• _WHAT IS EXPECTED_
Report every line below that holds the word "Write".

• _DATA FOR THE TASK_
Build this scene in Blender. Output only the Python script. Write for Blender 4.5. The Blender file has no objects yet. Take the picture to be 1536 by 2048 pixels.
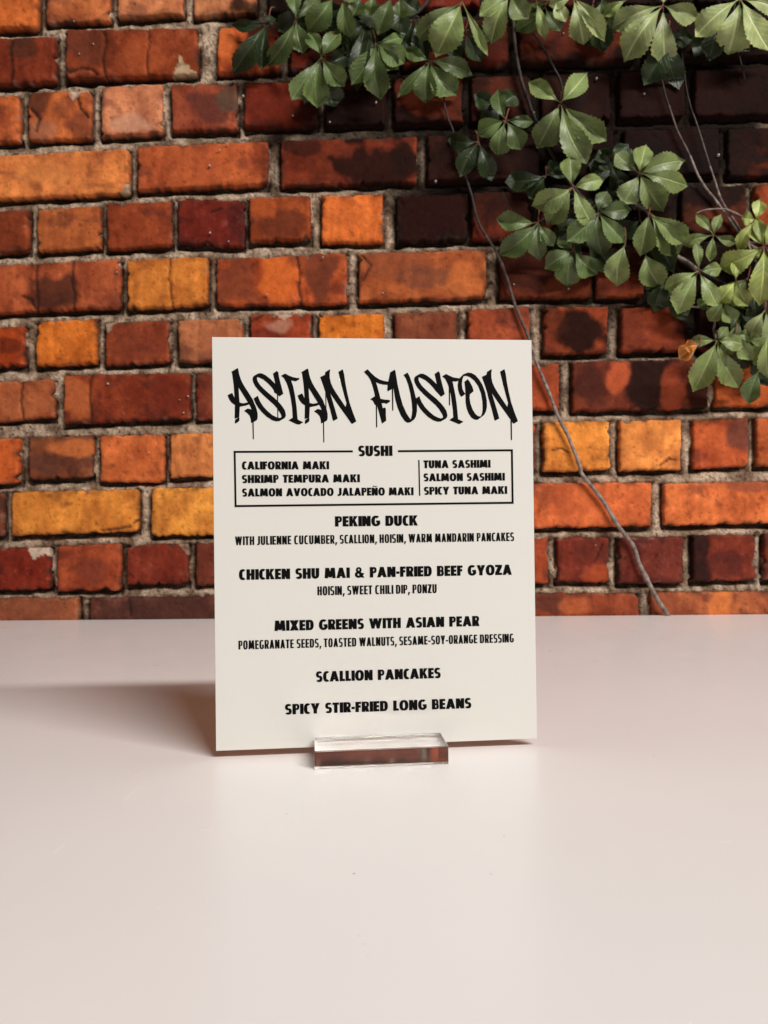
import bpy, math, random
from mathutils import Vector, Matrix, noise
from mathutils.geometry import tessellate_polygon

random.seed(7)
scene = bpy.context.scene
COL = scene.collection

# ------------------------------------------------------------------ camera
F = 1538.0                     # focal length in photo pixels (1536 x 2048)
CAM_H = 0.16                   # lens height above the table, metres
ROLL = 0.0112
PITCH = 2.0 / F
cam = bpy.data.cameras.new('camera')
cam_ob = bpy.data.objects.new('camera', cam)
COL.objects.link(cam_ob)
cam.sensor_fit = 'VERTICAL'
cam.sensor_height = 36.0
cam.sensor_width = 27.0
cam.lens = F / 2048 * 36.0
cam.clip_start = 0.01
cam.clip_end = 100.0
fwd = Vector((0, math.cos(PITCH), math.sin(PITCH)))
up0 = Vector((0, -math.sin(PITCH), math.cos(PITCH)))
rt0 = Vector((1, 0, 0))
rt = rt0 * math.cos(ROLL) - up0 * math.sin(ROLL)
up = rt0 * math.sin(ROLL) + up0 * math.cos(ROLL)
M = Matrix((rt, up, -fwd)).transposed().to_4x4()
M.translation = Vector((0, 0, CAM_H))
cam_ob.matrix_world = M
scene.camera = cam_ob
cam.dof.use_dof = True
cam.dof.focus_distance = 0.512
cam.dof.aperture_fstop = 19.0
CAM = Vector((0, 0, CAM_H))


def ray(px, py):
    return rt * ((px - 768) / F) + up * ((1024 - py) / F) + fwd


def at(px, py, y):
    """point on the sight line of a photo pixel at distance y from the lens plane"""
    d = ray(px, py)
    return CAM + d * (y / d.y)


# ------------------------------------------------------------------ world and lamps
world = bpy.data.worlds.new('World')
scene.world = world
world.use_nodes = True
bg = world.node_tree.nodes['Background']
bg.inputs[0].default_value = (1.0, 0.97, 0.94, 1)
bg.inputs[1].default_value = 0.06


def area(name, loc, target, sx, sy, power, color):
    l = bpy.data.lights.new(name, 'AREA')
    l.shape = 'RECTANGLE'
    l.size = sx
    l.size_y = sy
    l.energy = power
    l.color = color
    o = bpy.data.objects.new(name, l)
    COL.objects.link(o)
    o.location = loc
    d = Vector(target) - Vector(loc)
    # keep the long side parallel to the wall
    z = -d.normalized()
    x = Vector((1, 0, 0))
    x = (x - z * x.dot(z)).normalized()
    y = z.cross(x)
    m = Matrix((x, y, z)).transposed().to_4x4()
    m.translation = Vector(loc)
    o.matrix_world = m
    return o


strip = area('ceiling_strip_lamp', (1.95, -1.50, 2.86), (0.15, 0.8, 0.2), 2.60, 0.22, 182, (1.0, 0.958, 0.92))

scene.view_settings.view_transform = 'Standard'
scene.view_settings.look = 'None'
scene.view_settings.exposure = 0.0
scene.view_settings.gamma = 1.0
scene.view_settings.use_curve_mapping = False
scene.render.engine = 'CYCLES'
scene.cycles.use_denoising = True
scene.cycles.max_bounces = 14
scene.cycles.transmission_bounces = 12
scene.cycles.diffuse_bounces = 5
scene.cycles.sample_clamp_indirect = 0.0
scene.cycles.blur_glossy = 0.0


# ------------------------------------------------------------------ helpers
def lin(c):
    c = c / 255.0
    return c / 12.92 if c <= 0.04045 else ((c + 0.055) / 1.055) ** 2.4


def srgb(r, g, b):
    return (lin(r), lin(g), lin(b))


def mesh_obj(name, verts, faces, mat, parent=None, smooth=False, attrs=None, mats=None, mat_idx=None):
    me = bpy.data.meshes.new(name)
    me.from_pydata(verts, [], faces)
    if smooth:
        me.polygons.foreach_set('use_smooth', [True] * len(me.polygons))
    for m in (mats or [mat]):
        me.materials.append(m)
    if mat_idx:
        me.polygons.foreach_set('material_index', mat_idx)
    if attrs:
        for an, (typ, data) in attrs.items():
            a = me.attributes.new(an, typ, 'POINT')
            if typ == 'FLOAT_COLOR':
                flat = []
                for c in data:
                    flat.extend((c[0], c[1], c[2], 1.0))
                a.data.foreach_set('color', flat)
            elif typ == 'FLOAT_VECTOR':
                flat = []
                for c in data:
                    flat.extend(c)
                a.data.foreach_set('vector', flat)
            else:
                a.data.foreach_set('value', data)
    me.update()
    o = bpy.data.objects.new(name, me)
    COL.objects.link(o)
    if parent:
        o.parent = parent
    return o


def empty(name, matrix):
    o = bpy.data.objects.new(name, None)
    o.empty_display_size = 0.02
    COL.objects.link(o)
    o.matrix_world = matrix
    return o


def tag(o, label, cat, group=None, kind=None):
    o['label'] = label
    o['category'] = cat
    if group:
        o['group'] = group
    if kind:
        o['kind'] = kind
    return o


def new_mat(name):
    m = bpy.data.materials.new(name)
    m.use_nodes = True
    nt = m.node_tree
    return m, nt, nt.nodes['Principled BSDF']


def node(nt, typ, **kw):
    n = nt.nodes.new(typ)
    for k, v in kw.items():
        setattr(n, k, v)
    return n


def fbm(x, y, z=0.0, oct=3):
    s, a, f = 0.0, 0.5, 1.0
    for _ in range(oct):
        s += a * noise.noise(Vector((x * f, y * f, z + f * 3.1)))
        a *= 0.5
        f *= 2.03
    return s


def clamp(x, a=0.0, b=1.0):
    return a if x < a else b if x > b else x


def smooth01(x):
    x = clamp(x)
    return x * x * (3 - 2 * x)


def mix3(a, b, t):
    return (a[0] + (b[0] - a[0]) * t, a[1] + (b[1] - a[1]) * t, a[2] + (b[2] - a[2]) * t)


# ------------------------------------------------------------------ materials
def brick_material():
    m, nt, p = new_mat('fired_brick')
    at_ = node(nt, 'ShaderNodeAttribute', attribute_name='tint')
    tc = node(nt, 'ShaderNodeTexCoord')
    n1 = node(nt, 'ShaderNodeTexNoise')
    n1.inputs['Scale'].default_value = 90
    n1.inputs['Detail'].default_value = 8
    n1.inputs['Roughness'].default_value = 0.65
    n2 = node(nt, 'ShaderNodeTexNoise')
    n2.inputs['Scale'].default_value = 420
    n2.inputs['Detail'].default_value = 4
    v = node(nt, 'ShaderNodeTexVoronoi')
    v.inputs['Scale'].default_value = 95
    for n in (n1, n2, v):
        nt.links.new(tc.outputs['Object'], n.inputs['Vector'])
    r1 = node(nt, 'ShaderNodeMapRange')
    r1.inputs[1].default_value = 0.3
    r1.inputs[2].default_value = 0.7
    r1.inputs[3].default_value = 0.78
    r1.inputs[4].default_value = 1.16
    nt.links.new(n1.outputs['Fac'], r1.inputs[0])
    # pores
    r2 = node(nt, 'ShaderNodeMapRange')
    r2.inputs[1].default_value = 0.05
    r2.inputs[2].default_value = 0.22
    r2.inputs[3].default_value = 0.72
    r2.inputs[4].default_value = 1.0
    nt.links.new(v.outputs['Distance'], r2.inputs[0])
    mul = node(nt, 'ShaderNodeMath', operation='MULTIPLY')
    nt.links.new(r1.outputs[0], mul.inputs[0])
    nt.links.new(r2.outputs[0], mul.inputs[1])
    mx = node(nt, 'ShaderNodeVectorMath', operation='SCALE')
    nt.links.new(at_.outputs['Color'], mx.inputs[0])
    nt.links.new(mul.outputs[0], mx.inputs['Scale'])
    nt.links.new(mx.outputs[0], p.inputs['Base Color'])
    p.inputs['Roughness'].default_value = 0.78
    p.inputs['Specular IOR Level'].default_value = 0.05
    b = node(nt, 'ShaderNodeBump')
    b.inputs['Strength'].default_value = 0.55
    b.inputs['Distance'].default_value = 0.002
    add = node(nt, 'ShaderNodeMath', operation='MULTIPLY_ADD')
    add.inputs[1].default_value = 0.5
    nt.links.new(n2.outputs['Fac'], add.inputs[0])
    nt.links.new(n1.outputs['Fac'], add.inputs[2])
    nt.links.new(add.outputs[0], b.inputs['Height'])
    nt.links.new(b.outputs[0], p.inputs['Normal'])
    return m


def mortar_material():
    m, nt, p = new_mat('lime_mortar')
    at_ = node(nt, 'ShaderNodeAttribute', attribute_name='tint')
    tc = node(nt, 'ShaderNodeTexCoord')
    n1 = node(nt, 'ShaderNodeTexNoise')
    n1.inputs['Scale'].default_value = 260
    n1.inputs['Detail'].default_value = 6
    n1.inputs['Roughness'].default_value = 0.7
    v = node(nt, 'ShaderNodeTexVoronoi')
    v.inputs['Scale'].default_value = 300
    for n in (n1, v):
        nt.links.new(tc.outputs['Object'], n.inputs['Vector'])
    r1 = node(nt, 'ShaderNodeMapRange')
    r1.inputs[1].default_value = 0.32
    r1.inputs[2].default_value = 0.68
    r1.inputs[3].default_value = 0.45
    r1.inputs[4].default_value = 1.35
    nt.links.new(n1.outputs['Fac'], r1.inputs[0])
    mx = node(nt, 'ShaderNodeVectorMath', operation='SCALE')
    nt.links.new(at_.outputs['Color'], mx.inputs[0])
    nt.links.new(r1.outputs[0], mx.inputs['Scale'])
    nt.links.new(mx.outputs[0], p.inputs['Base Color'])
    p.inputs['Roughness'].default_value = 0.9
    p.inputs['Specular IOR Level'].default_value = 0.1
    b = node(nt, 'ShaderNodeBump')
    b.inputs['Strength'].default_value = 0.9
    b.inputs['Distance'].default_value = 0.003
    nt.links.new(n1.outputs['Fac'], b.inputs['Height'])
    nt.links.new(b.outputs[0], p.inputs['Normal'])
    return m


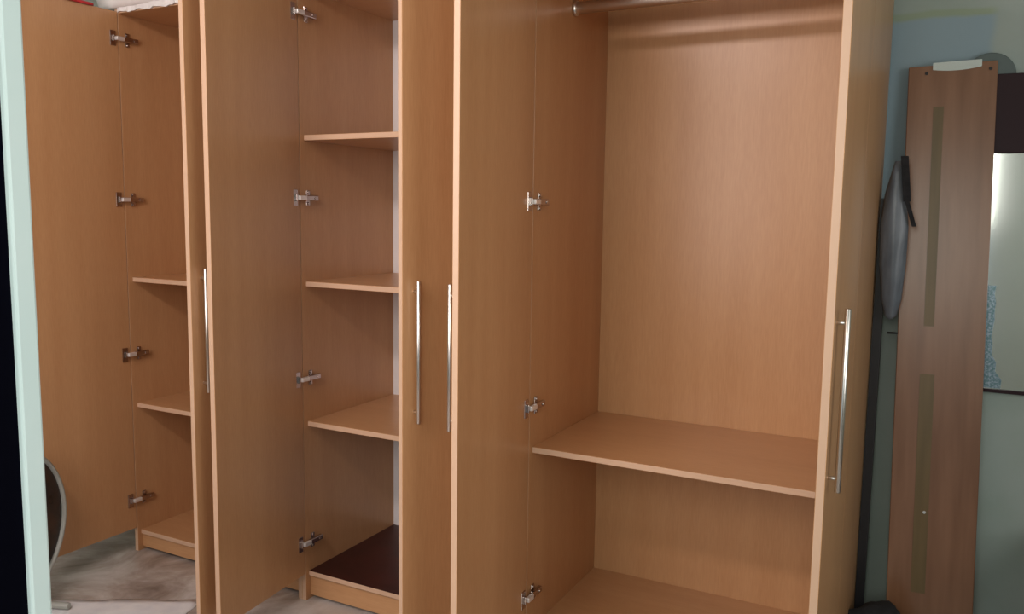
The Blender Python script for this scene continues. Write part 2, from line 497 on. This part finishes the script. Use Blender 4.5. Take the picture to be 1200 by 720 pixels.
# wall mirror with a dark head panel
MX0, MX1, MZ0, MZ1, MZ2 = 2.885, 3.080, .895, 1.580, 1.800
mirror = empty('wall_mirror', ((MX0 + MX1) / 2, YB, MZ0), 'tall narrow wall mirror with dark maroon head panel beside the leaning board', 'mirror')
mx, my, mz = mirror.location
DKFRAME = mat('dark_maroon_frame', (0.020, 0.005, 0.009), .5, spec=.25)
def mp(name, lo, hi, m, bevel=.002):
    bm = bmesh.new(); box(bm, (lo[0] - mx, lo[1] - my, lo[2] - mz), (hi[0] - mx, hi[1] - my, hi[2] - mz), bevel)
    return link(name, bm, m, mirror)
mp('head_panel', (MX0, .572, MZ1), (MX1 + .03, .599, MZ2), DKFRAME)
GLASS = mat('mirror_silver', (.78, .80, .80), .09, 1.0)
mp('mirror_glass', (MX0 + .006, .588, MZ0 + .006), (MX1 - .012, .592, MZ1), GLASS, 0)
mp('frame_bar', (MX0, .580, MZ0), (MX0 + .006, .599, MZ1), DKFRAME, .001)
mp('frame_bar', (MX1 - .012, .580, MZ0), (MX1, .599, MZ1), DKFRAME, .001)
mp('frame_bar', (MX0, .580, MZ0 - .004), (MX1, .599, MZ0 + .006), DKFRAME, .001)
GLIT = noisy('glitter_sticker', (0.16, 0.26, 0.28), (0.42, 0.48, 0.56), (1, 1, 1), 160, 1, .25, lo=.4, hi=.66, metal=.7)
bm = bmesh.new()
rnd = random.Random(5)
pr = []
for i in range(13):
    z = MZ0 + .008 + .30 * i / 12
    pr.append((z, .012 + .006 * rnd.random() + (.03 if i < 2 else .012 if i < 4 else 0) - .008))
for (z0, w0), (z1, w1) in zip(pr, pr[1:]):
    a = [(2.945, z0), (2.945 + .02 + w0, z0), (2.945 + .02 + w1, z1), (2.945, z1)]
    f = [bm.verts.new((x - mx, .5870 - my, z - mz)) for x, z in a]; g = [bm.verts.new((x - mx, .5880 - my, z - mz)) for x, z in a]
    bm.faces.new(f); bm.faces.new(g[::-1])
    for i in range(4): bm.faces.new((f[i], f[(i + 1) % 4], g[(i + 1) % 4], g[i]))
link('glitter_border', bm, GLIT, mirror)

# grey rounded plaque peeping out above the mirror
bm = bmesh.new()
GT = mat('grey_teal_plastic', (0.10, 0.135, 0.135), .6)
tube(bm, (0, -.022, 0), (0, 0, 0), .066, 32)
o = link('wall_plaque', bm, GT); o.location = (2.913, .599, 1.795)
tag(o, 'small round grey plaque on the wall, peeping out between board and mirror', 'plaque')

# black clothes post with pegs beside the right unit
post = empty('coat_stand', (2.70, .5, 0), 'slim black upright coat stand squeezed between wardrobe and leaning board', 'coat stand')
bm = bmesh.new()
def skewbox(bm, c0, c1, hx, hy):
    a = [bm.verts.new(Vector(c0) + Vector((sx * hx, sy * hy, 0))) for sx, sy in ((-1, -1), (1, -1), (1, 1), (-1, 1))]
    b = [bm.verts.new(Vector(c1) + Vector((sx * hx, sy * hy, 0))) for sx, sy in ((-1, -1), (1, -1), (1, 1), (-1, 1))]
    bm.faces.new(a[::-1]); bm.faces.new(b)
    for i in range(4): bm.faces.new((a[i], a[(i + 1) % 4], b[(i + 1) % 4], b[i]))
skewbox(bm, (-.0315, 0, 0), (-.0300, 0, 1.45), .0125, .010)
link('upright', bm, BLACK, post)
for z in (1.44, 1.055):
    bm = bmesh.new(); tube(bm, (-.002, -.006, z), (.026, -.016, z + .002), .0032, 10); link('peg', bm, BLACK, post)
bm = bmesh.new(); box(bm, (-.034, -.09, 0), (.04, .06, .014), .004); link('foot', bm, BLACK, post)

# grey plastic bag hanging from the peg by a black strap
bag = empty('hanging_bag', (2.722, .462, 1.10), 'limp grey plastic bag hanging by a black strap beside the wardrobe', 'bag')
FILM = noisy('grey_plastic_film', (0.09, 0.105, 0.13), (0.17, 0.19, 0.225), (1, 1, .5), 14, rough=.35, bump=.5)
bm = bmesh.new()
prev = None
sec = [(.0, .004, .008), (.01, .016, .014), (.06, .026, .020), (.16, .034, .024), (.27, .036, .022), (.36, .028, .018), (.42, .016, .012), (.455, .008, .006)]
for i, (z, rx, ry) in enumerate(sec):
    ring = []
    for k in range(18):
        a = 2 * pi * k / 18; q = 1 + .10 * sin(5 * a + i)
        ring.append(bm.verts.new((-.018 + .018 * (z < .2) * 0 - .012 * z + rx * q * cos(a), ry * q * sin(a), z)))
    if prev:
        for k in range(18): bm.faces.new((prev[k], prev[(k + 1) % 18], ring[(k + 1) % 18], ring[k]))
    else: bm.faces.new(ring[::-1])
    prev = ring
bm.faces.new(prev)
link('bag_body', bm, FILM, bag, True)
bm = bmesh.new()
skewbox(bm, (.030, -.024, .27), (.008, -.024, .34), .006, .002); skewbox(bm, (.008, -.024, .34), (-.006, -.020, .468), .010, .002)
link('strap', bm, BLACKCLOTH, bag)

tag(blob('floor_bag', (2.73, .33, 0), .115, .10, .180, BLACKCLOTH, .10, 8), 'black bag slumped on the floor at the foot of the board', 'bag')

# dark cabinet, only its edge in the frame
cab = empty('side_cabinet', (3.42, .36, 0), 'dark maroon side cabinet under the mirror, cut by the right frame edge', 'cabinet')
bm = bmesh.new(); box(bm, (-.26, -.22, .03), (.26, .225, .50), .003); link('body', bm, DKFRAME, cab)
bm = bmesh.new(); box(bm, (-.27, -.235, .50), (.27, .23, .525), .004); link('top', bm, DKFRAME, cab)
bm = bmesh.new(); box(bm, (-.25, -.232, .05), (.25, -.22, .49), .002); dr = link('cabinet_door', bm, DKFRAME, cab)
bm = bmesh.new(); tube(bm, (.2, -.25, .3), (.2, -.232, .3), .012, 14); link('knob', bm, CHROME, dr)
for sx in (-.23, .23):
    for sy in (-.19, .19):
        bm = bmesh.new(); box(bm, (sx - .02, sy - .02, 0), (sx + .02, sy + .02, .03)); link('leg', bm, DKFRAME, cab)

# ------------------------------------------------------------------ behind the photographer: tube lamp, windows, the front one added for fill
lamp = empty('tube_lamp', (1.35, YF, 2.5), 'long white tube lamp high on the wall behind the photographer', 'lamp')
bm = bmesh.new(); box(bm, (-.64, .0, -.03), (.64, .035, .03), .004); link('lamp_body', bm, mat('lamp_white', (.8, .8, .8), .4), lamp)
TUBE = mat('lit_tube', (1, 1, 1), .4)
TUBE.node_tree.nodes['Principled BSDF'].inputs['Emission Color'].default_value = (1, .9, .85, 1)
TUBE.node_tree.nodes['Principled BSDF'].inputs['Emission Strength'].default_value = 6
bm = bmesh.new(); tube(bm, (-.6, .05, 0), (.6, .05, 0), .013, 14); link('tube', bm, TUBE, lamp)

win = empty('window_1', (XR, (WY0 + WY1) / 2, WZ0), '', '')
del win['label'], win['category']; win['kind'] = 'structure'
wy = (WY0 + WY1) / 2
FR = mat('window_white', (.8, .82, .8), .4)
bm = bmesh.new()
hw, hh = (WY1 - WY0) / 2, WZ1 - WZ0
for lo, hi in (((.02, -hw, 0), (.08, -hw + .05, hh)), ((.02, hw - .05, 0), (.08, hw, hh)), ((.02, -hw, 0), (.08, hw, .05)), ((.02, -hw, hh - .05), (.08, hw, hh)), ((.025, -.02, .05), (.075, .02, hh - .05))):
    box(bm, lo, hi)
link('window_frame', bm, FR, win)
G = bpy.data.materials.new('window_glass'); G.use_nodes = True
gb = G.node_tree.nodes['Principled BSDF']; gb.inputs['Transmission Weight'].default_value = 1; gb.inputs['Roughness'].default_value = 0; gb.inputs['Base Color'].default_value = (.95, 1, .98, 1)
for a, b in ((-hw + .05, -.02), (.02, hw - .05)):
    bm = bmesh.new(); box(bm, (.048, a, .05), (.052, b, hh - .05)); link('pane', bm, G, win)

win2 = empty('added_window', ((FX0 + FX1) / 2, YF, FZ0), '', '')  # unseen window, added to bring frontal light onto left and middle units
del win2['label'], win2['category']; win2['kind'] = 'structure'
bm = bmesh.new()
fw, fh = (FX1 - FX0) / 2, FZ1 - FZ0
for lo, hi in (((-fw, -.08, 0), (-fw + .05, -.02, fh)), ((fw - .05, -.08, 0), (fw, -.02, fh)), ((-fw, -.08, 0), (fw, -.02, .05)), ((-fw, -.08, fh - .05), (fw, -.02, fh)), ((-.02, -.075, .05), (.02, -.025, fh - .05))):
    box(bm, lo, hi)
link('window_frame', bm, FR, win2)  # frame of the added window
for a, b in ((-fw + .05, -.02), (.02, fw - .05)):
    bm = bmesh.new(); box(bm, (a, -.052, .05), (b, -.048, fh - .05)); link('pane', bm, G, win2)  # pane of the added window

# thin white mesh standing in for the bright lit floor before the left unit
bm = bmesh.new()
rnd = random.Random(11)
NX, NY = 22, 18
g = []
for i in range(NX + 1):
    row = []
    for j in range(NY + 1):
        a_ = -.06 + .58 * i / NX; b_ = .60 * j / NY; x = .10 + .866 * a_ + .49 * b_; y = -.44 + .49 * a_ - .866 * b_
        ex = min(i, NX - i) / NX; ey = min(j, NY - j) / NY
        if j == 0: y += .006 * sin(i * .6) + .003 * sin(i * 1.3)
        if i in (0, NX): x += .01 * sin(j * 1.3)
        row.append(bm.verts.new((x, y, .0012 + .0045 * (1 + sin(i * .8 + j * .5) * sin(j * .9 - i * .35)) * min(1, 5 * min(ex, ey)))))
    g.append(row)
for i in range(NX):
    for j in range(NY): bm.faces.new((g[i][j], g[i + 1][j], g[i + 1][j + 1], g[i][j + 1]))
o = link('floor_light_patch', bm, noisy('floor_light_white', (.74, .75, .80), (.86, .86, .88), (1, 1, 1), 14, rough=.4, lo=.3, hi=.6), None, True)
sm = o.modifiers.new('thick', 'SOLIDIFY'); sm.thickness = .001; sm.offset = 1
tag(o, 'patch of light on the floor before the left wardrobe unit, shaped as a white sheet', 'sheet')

• _SOLUTION TO THE EXERCISE_
Build this scene in Blender. Output only the Python script. Write for Blender 4.5. The Blender file has no objects yet. Take the picture to be 1536 by 2048 pixels.
The Blender Python script for this scene continues. Write part 2, from line 497 on. This part finishes the script. Use Blender 4.5. Take the picture to be 1200 by 720 pixels.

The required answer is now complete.